Short task: What is the number of lines containing the word "from"? Please answer with that number and nothing more.

Source data:
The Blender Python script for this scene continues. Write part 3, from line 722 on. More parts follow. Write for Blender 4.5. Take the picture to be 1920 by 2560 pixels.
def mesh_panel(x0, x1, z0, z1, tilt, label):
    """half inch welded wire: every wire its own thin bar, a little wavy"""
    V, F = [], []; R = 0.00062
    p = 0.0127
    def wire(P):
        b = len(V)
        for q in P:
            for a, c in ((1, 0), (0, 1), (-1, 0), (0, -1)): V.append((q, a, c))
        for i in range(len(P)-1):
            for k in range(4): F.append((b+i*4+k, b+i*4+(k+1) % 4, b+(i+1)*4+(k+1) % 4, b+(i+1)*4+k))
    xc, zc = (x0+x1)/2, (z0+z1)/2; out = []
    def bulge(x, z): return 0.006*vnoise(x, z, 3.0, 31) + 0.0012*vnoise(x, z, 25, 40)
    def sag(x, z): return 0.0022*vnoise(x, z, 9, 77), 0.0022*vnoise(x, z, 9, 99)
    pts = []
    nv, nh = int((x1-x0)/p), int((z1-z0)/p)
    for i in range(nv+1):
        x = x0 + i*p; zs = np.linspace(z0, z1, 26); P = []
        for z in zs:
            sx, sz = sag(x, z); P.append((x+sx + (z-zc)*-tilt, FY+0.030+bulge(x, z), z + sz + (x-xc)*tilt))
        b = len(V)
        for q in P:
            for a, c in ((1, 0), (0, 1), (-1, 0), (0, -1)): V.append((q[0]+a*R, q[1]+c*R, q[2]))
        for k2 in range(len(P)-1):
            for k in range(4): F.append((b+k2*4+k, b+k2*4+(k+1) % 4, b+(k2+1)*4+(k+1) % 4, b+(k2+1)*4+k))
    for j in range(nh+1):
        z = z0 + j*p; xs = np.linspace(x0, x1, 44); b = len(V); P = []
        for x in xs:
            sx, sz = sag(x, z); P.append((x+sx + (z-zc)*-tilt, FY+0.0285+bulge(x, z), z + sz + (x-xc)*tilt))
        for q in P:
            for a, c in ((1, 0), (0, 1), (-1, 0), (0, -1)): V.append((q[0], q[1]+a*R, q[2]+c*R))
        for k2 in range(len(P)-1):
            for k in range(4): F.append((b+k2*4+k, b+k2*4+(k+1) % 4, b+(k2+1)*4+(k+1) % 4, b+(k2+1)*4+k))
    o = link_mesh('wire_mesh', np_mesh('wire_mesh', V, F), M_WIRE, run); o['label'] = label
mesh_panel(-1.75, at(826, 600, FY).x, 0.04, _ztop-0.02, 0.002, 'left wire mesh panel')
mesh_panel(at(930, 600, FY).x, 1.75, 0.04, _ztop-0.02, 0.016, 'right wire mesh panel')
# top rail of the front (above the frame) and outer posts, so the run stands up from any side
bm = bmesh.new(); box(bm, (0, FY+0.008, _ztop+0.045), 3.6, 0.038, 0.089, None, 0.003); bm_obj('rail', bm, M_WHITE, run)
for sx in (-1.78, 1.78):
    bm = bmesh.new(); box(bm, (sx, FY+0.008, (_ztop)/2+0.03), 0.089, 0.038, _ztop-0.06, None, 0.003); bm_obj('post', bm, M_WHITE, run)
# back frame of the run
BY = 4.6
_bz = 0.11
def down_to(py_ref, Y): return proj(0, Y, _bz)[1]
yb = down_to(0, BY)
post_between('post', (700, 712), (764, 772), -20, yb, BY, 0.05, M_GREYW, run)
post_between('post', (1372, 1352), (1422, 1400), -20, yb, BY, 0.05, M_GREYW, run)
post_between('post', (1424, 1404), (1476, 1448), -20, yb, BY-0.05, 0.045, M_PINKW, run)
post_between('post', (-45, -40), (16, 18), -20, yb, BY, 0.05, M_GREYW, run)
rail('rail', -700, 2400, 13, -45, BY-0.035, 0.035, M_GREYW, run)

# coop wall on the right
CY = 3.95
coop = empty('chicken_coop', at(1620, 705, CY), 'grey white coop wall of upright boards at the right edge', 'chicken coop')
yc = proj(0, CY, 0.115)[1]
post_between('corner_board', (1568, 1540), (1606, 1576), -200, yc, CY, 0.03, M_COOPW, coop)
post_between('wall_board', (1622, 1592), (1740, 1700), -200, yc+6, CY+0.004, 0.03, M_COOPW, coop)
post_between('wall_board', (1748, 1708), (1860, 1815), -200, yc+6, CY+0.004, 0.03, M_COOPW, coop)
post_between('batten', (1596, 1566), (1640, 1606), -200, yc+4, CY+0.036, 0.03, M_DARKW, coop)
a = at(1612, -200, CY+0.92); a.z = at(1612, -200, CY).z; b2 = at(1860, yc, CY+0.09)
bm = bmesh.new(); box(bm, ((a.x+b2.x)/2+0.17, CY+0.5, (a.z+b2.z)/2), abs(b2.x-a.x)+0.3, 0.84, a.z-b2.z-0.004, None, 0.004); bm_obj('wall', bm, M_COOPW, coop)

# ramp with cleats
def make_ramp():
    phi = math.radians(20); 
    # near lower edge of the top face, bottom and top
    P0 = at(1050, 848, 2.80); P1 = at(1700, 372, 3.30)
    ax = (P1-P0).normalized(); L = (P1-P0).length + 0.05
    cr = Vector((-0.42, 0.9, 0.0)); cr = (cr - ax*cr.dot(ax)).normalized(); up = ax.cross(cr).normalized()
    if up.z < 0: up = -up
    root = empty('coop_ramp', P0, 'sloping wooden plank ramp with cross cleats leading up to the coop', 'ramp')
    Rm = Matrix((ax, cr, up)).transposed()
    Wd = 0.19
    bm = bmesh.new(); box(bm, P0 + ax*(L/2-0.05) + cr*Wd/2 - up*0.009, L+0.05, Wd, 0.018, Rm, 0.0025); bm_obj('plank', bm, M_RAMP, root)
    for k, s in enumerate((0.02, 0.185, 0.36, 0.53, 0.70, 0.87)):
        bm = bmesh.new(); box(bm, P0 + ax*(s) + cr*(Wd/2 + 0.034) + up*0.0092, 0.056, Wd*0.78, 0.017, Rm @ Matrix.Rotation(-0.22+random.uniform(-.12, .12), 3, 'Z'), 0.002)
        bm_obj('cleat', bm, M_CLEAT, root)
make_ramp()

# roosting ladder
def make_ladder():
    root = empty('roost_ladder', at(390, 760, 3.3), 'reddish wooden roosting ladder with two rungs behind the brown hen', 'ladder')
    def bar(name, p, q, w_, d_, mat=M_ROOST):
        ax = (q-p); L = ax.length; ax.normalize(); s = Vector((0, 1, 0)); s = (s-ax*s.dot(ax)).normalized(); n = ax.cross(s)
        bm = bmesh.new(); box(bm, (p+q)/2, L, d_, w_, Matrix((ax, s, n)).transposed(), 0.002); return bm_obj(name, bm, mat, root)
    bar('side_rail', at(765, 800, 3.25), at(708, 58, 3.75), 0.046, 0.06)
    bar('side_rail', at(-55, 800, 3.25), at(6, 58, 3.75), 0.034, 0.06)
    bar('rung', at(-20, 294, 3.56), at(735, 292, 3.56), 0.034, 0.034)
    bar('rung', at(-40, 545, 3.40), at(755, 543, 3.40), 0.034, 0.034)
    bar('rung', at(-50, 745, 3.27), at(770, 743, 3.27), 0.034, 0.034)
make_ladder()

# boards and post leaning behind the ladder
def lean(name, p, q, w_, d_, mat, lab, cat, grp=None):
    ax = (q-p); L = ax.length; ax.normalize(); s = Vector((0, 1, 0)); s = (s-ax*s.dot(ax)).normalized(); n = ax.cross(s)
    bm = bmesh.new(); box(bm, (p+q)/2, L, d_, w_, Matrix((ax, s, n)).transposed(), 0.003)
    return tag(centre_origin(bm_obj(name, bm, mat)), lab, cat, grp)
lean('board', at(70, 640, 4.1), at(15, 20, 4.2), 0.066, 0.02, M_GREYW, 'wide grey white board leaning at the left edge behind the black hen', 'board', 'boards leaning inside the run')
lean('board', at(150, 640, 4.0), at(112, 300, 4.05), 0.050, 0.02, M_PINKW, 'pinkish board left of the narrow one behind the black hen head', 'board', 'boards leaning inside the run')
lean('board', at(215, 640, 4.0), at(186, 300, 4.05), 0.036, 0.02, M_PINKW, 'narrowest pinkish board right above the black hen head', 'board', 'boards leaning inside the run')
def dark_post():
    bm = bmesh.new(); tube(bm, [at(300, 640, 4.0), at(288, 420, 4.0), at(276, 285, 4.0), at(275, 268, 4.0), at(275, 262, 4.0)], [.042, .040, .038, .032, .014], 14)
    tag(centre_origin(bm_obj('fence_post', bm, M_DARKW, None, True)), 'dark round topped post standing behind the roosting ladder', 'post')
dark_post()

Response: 2